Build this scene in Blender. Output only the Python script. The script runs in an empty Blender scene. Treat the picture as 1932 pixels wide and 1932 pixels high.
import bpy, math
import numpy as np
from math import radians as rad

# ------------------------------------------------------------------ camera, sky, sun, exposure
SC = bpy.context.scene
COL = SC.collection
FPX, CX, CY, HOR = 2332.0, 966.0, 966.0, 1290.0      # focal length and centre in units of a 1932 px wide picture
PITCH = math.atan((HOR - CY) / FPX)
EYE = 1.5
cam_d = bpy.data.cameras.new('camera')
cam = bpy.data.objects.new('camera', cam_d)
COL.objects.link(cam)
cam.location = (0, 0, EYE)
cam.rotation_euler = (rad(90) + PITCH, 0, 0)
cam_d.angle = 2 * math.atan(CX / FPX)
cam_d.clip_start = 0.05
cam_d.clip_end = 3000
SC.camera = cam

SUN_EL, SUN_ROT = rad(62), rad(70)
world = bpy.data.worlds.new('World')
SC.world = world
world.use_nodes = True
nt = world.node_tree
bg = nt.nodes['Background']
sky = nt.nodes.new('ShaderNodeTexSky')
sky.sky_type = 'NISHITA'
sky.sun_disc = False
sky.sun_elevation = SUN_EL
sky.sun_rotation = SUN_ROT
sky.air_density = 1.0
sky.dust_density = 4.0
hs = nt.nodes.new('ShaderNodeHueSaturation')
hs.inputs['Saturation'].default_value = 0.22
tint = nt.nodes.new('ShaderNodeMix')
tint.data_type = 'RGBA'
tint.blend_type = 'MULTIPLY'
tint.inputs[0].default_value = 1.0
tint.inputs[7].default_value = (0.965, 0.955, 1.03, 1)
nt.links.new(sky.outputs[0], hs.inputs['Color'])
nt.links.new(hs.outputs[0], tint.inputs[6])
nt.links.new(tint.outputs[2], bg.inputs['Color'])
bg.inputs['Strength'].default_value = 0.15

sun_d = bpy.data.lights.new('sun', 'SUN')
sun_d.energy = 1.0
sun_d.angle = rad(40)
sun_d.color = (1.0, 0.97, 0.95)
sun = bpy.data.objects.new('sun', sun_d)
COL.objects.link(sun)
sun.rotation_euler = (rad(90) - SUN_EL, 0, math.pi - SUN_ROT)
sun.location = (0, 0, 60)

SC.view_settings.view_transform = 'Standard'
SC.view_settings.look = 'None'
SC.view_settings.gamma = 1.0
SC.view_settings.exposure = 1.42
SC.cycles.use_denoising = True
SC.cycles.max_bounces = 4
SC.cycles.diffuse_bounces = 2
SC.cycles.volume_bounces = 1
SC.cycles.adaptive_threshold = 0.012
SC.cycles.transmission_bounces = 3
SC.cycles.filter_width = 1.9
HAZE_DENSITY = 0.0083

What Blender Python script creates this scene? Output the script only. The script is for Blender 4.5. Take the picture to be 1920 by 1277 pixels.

**Job:** Word for word, reproduce the listing above from its start up to and including the line that has "from math import radians as rad". Give only those lines.

**The reply:**
Build this scene in Blender. Output only the Python script. The script runs in an empty Blender scene. Treat the picture as 1932 pixels wide and 1932 pixels high.
import bpy, math
import numpy as np
from math import radians as rad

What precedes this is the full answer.